Ele, ela e o sentido de humor
Se pudéssemos tomar estes Diários como fonte histórica, ficaríamos a saber que foi Eva quem, de forma acidental, descobriu o fogo, que se interessou por ele apenas porque era belo, antes de ganhar consciência da respetiva utilidade na vida de todos os dias, todos os longos dias no Paraíso, gastos por ela em experiências e no glorioso ato de dar nome a tudo o que via e testava. Adão, esse não mostrou qualquer emoção diante das chamas e do fumo, diante do calor que o fogo proporcionava. Também ganharíamos consciência de que a primeira função útil do fogo foi proporcionar a Eva o prazer de comer maçãs assadas e de que a criatura escolhida como primeiro animal de estimação foi o brontossauro. Mas, porventura, mais importante e significativo do que isso, teríamos de reconhecer uma enorme desvantagem do masculino face ao feminino, muito mais apaixonado, muito mais curioso, muito mais lúcido do que a “contrapartida”.
Mark Twain – o homem que infelizmente só reconhecemos como o escritor que criou, juntou e autonomizou Tom Sawyer e Huckleberry Finn, ignorando os seus contos, mágicos como poucos – faz batota, evidentemente.

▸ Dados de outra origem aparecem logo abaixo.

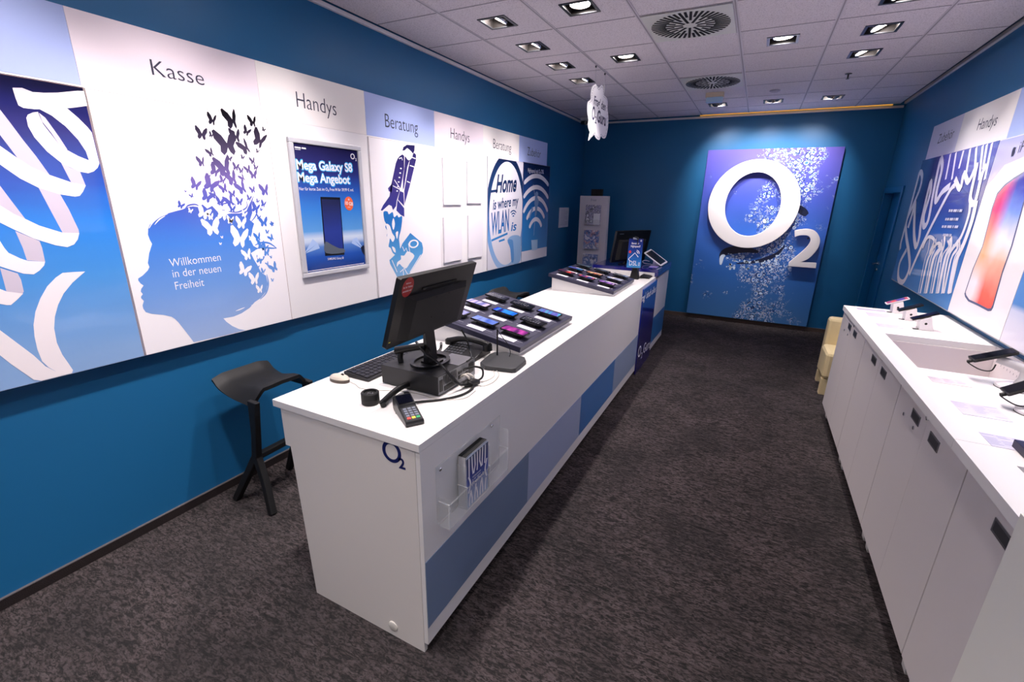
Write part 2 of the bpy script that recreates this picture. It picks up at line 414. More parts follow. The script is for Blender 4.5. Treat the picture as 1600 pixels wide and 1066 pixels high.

Porque conta as histórias de Adão e Eva, bem como o percurso conjunto de ambos, à luz dos nossos dias: em matéria de tempo decorrido, o facto de estes escritos datarem de 1904 e 1906, face ao princípio da existência humana, faz deles algo de contemporâneo. Twain oferece aos seus protagonistas palavras e noções como “dinamismo”, “estatística”, “cavalheirismo” e por aí fora. Ou seja, acaba por dotar estes estreantes na grande aventura da existência de uma consciência global que, certamente, eles não teriam sem essa generosidade interesseira do autor. E é essa “finta”, é esse desvio que permite ao leitor ir seguindo as peripécias dividido entre dois mundos: o da revelação de todas as coisas aos olhos de Adão e Eva, mais os dela do que os dele, e o de uma abordagem que legitima quem lê a não precisar de procurar um nível diferente de consciência.
O resto vai nascendo da inspiração – romântica, também – do escritor (1835-1910), que faz questão de cavar, a cada passo, uma trincheira funda, mas nunca inultrapassável, entre os seus dois eleitos. A Adão cabem as tarefas mais básicas ou mais rotineiras que vão garantindo a sobrevivência do casal, que demora anos a perceber que o é. E essa é uma contribuição essencial, sem a qual não haveria continuidade na espécie, mesmo depois de aparecerem os primeiros filhos (Caim e Abel, claro) que tanto intrigam o pai. Eva encarrega-se de outro domínio fundamental para que a vida cresça e faça mais sentido: tudo o que é afetivo, tudo o que é desafio, tudo o que não se contente com o que existe, antes procure – de forma atabalhoada ou pueril – aquilo que pode existir. Contas feitas, Twain é parcial e definitivo, reservando a Eva e à sua maneira de encarar o que a rodeia o papel decisivo de “motor de busca”. Cite-se esta nossa mãe, primitiva mas inspirada: “Tenho de me contentar com o simples facto de o saber, porque não tenho forma de o provar – pelo menos até agora ainda não tive. Mas hei-de arranjar uma maneira… e nessa altura aquela excitação vai desaparecer. São coisas destas que me deixam triste; porque, aos poucos, quando tiver descoberto tudo, nada mais irá entusiasmar-me, e eu adoro tanto estar entusiasmada!”
Os Diários de Adão e Eva é, assim, um livro muito mais subversivo do que parece, que faz uso primoroso do sentido de humor de um escritor, mas que também funciona como alerta para aquilo que tomamos como adquirido, sem o ser. Por outras palavras, as notícias da inocência – sem pecado original – destes diários são manifestamente exageradas.